Problem: The records follow. Print, word for word, the first line through the "nr = np.random.RandomState(11)" line.

[Rows from a 3D scene dataset]
- - - -
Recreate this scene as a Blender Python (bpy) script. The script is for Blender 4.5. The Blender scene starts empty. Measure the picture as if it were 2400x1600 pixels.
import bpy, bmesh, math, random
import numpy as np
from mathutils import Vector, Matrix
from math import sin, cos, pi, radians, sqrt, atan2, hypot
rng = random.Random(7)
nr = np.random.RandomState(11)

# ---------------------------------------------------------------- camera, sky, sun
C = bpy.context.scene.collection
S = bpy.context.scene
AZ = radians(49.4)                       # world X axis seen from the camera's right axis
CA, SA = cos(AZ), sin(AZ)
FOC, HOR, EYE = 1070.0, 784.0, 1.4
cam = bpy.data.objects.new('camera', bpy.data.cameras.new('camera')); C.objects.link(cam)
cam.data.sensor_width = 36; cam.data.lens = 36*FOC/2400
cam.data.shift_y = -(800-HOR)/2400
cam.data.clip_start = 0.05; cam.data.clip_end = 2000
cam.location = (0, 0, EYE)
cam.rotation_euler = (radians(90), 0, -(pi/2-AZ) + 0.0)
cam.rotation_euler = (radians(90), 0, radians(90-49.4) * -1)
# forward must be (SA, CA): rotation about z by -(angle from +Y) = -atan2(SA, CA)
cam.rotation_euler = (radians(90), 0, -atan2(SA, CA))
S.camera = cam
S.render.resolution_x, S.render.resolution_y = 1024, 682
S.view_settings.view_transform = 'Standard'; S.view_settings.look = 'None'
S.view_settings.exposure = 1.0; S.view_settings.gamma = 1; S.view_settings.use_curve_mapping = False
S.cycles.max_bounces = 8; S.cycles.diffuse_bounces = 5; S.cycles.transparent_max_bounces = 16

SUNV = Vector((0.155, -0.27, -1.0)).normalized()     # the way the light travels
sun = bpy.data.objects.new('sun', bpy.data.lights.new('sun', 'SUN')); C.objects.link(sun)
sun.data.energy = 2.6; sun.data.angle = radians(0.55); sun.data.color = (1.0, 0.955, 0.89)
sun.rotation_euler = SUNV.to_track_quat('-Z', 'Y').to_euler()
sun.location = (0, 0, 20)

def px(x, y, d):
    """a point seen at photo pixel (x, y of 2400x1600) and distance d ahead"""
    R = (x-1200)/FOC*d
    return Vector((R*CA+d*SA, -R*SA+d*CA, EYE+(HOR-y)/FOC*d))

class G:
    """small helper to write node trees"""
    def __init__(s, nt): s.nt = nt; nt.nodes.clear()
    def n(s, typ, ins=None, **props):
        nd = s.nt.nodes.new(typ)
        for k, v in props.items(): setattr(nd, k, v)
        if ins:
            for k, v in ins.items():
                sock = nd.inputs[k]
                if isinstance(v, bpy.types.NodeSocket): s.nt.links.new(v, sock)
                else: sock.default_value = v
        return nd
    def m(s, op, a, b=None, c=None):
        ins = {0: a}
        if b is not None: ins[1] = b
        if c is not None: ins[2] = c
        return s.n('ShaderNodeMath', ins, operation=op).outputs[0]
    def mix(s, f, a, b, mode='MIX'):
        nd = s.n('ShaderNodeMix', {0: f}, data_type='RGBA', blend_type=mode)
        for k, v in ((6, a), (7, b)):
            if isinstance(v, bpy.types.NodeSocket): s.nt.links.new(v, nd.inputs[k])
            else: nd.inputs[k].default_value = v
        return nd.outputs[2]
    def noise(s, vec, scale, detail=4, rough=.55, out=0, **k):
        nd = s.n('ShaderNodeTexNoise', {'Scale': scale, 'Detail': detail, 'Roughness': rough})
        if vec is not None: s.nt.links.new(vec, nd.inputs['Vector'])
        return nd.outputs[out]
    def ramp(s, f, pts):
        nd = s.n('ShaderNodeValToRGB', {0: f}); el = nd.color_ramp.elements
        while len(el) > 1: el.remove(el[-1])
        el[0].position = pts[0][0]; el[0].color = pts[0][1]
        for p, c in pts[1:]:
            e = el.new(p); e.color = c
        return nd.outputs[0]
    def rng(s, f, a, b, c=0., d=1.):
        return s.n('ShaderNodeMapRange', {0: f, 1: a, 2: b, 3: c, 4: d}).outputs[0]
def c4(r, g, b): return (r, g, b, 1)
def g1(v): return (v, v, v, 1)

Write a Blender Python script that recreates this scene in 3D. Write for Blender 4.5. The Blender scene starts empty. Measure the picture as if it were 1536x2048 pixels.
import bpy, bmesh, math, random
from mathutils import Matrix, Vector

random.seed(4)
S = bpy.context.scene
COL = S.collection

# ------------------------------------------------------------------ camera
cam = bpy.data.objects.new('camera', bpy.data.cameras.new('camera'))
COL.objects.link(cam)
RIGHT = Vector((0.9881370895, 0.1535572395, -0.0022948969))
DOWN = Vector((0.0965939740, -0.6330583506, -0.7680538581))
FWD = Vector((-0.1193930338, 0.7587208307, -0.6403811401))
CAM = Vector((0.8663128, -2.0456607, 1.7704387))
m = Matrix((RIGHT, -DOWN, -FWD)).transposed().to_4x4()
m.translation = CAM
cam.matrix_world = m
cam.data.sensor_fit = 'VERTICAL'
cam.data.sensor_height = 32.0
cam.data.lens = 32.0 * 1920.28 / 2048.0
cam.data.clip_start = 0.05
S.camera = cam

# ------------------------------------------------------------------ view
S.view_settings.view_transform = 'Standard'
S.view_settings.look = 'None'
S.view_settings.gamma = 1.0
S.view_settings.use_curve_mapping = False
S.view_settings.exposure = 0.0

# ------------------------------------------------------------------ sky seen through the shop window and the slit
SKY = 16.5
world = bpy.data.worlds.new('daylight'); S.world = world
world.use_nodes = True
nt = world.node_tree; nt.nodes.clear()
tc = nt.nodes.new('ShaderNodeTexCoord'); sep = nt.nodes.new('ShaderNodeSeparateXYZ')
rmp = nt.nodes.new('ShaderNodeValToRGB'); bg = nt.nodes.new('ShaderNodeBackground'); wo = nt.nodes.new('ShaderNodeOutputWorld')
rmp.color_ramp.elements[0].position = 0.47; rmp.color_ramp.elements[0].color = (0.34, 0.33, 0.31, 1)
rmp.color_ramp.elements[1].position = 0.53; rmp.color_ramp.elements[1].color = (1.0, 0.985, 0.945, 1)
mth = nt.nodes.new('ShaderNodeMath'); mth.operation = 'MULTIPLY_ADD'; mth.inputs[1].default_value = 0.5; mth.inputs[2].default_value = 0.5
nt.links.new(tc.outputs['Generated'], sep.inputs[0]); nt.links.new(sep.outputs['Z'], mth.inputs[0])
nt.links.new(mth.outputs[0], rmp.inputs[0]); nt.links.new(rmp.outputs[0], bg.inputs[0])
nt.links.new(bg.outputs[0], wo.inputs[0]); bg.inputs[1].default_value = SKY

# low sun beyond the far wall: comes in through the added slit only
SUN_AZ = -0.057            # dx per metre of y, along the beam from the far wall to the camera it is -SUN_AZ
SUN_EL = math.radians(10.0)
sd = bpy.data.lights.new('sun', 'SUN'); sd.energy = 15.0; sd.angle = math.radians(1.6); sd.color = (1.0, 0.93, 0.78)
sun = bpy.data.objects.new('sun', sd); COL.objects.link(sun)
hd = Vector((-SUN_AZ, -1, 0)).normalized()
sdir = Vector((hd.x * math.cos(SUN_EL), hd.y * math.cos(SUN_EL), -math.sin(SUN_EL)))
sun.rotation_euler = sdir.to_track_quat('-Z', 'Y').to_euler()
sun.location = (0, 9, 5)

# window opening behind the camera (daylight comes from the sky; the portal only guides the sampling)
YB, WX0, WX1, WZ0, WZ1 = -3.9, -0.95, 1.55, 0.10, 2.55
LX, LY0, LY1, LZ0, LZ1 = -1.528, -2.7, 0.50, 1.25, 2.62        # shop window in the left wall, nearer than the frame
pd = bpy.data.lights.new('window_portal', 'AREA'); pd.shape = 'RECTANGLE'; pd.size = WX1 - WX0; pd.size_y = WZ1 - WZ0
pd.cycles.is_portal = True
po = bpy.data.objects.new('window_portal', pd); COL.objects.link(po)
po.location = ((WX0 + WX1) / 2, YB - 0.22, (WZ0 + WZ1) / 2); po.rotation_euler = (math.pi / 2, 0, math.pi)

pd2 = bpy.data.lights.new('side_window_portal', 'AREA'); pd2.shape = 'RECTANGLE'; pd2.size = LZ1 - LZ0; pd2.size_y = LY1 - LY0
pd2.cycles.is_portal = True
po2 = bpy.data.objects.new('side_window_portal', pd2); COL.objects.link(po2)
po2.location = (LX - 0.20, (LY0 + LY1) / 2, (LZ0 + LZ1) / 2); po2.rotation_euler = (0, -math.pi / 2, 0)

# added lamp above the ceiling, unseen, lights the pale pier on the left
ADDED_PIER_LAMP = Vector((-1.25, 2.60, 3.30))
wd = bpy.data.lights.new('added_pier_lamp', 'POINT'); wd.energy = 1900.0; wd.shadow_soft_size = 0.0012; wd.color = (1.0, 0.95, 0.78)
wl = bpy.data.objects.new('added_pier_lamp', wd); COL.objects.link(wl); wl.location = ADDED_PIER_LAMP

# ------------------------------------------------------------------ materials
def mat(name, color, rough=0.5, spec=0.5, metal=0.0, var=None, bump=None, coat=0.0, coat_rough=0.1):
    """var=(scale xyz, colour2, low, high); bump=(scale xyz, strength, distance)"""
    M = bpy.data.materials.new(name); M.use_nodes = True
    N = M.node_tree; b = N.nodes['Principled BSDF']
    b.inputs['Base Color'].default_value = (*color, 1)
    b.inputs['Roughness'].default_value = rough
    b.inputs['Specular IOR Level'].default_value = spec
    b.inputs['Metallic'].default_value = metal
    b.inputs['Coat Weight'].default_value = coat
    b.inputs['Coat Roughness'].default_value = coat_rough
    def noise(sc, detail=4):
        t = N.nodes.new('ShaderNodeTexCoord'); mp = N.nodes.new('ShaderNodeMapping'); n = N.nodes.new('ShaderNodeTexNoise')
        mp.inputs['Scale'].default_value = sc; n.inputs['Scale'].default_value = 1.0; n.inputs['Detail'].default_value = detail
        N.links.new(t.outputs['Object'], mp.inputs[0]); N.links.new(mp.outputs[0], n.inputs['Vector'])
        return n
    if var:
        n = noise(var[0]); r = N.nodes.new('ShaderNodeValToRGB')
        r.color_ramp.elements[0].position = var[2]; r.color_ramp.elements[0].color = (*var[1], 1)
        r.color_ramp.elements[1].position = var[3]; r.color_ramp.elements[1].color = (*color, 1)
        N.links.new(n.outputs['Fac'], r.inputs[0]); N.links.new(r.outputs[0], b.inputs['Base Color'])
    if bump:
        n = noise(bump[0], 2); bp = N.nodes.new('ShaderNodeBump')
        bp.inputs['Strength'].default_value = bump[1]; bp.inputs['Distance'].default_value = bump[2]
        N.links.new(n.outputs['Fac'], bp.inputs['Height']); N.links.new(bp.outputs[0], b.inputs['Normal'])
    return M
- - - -
Output below:
Recreate this scene as a Blender Python (bpy) script. The script is for Blender 4.5. The Blender scene starts empty. Measure the picture as if it were 2400x1600 pixels.
import bpy, bmesh, math, random
import numpy as np
from mathutils import Vector, Matrix
from math import sin, cos, pi, radians, sqrt, atan2, hypot
rng = random.Random(7)
nr = np.random.RandomState(11)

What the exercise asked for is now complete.